Dáil debates

Wednesday, 19 October 2022

Sex Offenders (Amendment) Bill 2021: Report and Final Stages

 

6:57 pm

Photo of Denis NaughtenDenis Naughten (Roscommon-Galway, Independent) | Oireachtas source

I thank the Minister for taking on board amendment No. 7. This is very welcome legislation.

It will ensure for the first time ever we will have an effective sex offenders register in this country. To have an effective sex offenders register, the member of the force who will be monitoring a sex offender needs to be able to make contact with and interview him or her, take his or her fingerprints and photograph, and so forth. We will come to the photograph issue later and why it is so important to be able to take his or her photograph.
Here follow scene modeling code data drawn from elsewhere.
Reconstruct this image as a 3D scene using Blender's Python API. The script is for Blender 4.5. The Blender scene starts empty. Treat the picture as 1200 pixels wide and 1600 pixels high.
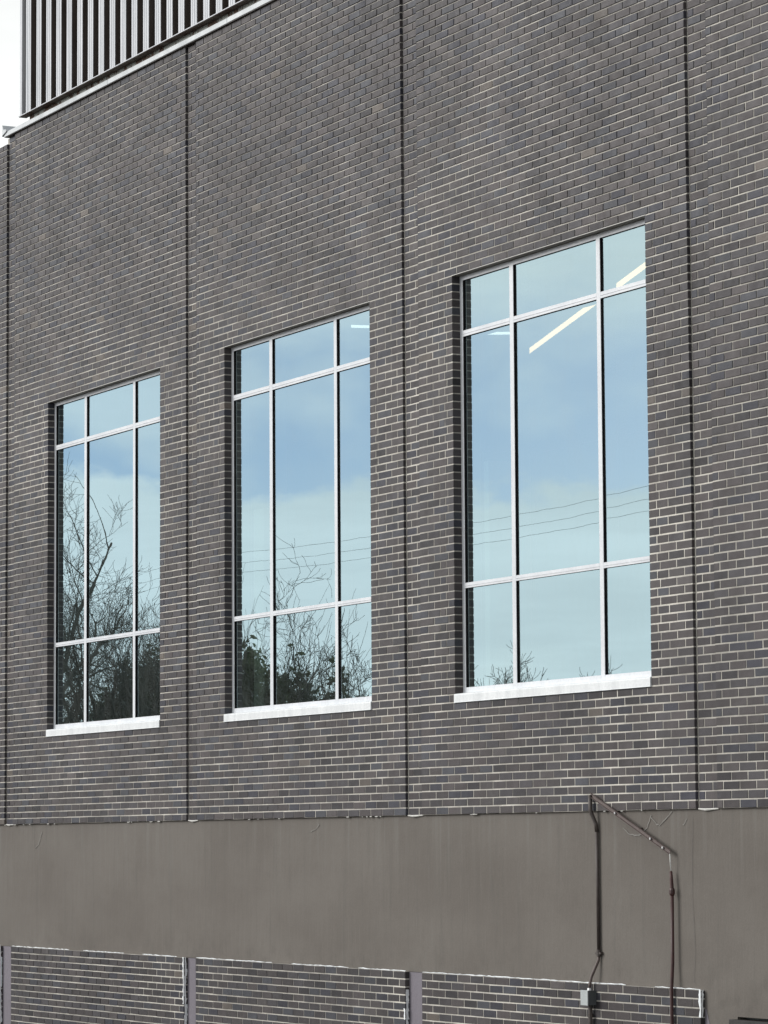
import bpy, math, random
from mathutils import Vector, Matrix, noise

random.seed(7)
SC = bpy.context.scene
COL = SC.collection
R = math.radians

# ------------------------------------------------------------------ camera
cam_d = bpy.data.cameras.new('camera')
cam = bpy.data.objects.new('camera', cam_d)
COL.objects.link(cam)
cam_d.sensor_fit = 'VERTICAL'
cam_d.sensor_height = 24.0
cam_d.sensor_width = 18.0
cam_d.lens = 24.0 * 5371.343 / 1600.0
cam_d.clip_start = 0.1
cam_d.clip_end = 6000
CAM_P = Vector((0.0, -14.0, 1.7))
C_R = Vector((0.45887031, 0.88848124, -0.00625449))
C_F = Vector((-0.88406599, 0.45727, 0.0965996))
C_U = Vector((0.08868692, -0.03879731, 0.99530367))
cam.matrix_world = Matrix(((C_R.x, C_U.x, -C_F.x, CAM_P.x),
                           (C_R.y, C_U.y, -C_F.y, CAM_P.y),
                           (C_R.z, C_U.z, -C_F.z, CAM_P.z),
                           (0, 0, 0, 1)))
SC.camera = cam

# ------------------------------------------------------------------ light
SUN_DIR = Vector((-0.60, -0.80, 0.0)).normalized()
SUN_EL = R(24)
sd = Vector((SUN_DIR.x * math.cos(SUN_EL), SUN_DIR.y * math.cos(SUN_EL), math.sin(SUN_EL)))
sun_d = bpy.data.lights.new('sun', 'SUN')
sun_d.energy = 1.5
sun_d.angle = R(32)
sun_d.color = (1.0, 0.975, 0.945)
sun = bpy.data.objects.new('sun', sun_d)
sun.rotation_euler = sd.to_track_quat('Z', 'Y').to_euler()
COL.objects.link(sun)

world = bpy.data.worlds.new('World')
SC.world = world
world.use_nodes = True
nt = world.node_tree
nt.nodes.clear()


class NT:
    """tiny node helper"""
    def __init__(s, tree):
        s.t = tree

    def n(s, typ, **kw):
        nd = s.t.nodes.new(typ)
        ins = kw.pop('ins', {})
        for k, v in kw.items():
            setattr(nd, k, v)
        for k, v in ins.items():
            if hasattr(v, 'links') or isinstance(v, bpy.types.NodeSocket):
                s.t.links.new(v, nd.inputs[k])
            else:
                nd.inputs[k].default_value = v
        return nd

    def math(s, op, a, b=None, c=None, clamp=False):
        ins = {0: a}
        if b is not None:
            ins[1] = b
        if c is not None:
            ins[2] = c
        nd = s.n('ShaderNodeMath', operation=op, ins=ins)
        nd.use_clamp = clamp
        return nd.outputs[0]

    def sstep(s, lo, hi, x, a=0.0, b=1.0):
        nd = s.n('ShaderNodeMapRange', interpolation_type='SMOOTHSTEP',
                 ins={'Value': x, 'From Min': lo, 'From Max': hi, 'To Min': a, 'To Max': b})
        return nd.outputs[0]

    def mix(s, f, a, b, typ='RGBA', blend='MIX'):
        nd = s.n('ShaderNodeMix', data_type=typ)
        nd.blend_type = blend
        ix = {'RGBA': (0, 6, 7), 'FLOAT': (0, 2, 3)}[typ]
        for i, v in zip(ix, (f, a, b)):
            if isinstance(v, bpy.types.NodeSocket):
                s.t.links.new(v, nd.inputs[i])
            else:
                nd.inputs[i].default_value = v
        return nd.outputs[2] if typ == 'RGBA' else nd.outputs[0]

    def noise(s, vec, scale, detail=4, rough=0.55, dim='3D'):
        return s.n('ShaderNodeTexNoise', noise_dimensions=dim,
                   ins={'Vector': vec, 'Scale': scale, 'Detail': detail, 'Roughness': rough}).outputs['Fac']

    def mapping(s, vec, scale=(1, 1, 1), loc=(0, 0, 0)):
        return s.n('ShaderNodeMapping', ins={'Vector': vec, 'Scale': scale, 'Location': loc}).outputs[0]

    def link(s, a, b):
        s.t.links.new(a, b)


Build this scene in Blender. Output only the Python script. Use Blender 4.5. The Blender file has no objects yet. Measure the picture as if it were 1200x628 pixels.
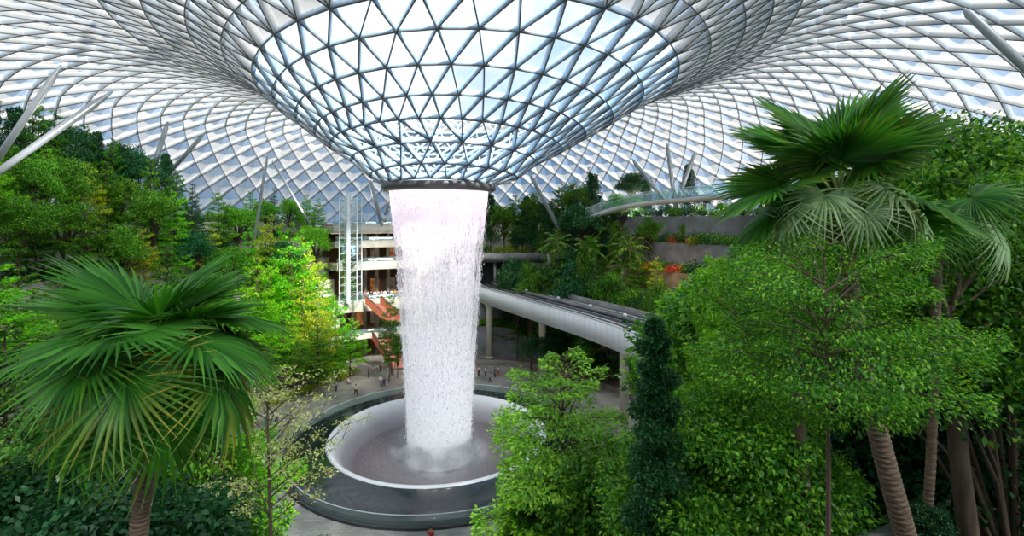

The difficulty with the legislation as it was written and the argument I made on Committee Stage was that three days was not enough. This was even more so with the bizarre vote by Opposition Members on an earlier amendment, which concerned the issue of a high-risk sex offender who is released from prison and is residing in some rural part of the west being able to go to Wexford, Waterford or Cork, present there and he or she will have complied with the legislation. Having only three days for a member of An Garda Síochána in the west to go through the volume of notifications, identify that someone has moved to their area, and track him or her down and give that person notice to be fingerprinted and photographed was too tight a window. Seven days is a more responsible approach.

I thank the Minister for accepting the amendment, which will strengthen the overall thrust of the legislation and assist gardaí in managing high-risk offenders. While I know they make up a small proportion of the overall number of sex offenders, they pose a significant risk in the community and we need to give gardaí the tools to enforce the provisions.